Take every line where the string "coatfn" appears and copy it.
____ RAW DATA
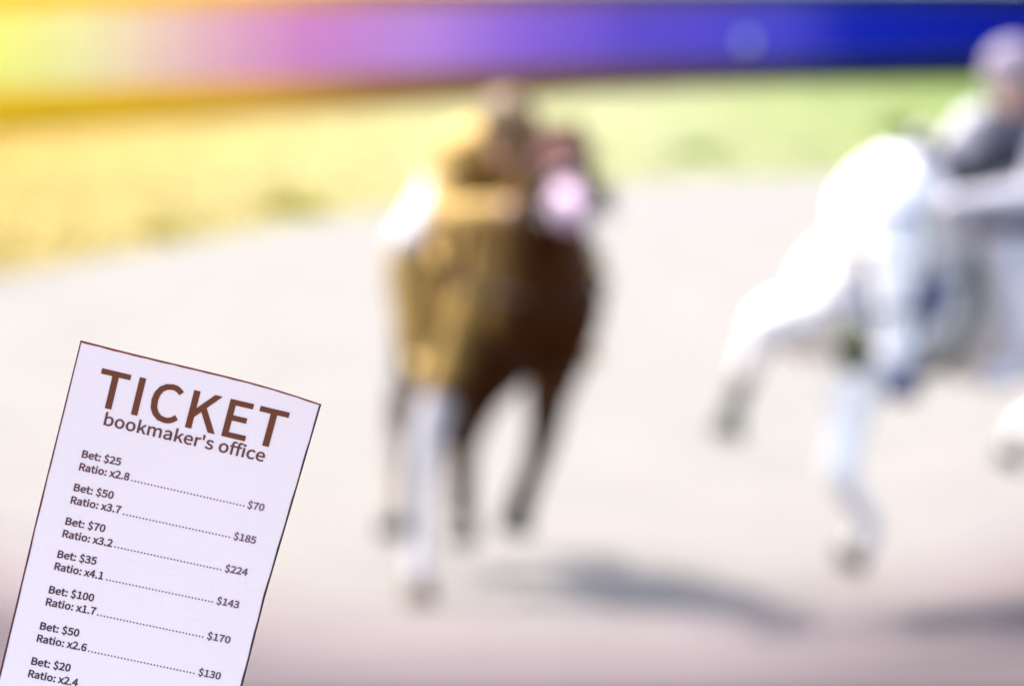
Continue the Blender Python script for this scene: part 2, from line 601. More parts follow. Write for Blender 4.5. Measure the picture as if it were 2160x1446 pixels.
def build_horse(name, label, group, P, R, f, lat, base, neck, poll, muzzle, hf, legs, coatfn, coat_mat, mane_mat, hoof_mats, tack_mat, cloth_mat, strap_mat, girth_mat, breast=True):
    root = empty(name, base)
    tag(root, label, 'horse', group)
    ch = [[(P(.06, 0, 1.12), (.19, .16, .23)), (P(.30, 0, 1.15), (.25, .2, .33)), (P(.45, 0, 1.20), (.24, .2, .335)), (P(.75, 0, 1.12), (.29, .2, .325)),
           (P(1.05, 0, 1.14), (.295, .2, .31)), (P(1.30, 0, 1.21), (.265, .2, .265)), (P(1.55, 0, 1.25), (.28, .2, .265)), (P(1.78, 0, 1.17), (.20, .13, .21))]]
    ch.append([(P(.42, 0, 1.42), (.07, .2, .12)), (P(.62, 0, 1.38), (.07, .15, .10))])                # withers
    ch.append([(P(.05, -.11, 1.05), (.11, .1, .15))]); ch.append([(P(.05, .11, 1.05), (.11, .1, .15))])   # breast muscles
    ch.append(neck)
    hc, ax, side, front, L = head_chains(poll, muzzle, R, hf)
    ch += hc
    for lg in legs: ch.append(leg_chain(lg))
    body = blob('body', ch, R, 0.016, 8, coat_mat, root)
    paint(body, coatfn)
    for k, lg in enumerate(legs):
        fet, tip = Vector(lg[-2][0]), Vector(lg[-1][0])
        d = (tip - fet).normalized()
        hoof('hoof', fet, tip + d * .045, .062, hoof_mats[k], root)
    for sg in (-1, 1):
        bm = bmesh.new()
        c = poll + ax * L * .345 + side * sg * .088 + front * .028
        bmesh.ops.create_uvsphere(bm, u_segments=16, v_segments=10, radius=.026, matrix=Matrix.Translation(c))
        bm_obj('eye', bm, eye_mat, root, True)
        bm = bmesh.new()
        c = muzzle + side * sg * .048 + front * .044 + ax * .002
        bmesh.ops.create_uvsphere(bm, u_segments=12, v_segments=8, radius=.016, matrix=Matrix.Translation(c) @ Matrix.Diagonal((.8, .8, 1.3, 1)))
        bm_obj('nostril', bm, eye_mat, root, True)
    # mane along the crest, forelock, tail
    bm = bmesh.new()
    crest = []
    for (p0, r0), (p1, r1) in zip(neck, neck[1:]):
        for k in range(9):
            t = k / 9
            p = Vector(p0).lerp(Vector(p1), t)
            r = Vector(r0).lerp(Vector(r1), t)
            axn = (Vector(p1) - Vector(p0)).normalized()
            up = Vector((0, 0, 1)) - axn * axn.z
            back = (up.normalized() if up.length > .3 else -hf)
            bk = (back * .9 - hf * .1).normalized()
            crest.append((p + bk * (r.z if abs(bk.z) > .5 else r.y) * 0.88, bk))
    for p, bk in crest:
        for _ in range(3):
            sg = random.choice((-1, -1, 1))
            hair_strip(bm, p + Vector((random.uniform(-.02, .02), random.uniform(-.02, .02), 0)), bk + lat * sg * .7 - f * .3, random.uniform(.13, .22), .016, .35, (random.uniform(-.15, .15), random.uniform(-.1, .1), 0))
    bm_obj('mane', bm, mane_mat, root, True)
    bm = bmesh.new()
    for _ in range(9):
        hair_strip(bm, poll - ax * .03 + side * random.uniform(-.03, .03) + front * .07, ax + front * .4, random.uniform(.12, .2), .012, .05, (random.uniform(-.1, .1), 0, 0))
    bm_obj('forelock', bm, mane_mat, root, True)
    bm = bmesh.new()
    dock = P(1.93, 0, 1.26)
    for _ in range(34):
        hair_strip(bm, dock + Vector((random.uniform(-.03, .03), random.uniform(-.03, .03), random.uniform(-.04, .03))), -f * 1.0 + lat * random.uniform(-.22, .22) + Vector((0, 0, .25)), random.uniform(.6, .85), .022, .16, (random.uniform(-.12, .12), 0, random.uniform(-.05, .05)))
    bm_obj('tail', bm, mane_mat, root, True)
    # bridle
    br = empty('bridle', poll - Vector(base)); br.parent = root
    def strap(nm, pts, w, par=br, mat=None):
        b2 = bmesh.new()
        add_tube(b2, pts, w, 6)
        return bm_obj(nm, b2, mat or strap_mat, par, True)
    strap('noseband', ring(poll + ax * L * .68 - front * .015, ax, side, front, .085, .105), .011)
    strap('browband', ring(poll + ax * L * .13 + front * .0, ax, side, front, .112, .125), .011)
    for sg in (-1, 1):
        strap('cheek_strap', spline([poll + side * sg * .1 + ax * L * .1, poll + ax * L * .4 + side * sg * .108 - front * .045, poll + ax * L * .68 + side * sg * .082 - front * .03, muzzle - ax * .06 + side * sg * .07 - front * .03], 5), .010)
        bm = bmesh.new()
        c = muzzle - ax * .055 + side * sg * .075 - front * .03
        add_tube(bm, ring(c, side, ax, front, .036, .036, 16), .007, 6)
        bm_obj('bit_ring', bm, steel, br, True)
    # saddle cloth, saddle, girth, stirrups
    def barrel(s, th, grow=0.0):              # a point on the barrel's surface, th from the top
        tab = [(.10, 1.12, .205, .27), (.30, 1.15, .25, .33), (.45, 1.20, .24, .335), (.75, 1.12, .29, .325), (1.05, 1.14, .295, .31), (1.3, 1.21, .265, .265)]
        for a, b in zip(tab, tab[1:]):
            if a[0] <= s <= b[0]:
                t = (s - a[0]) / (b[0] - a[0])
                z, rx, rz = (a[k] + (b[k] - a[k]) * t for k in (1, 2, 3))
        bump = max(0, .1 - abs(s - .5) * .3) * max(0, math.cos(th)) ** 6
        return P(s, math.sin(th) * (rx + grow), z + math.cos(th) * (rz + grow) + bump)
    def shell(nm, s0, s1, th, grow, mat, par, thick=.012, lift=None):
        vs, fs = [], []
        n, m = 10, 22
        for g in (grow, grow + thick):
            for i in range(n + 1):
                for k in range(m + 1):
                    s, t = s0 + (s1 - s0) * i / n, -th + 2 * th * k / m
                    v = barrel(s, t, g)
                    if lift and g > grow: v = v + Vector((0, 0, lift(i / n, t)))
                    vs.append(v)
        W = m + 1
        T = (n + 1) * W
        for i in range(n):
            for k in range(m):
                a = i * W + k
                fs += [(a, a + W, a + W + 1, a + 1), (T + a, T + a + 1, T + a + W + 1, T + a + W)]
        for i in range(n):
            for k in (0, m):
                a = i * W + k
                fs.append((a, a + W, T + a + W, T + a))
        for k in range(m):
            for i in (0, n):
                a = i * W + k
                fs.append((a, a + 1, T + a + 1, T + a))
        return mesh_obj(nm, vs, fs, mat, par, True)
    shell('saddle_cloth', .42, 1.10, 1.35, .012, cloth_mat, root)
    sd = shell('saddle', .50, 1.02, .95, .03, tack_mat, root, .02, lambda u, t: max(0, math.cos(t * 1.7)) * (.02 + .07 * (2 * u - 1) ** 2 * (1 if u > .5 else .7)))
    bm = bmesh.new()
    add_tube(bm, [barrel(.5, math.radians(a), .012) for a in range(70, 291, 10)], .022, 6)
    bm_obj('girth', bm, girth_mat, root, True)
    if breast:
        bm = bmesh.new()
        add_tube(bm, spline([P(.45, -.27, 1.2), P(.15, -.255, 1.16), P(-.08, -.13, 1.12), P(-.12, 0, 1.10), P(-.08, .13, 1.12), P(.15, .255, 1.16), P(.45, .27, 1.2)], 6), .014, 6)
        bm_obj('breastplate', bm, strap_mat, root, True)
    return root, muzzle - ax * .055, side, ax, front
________
SOLVED EXERCISE |
def build_horse(name, label, group, P, R, f, lat, base, neck, poll, muzzle, hf, legs, coatfn, coat_mat, mane_mat, hoof_mats, tack_mat, cloth_mat, strap_mat, girth_mat, breast=True):
    paint(body, coatfn)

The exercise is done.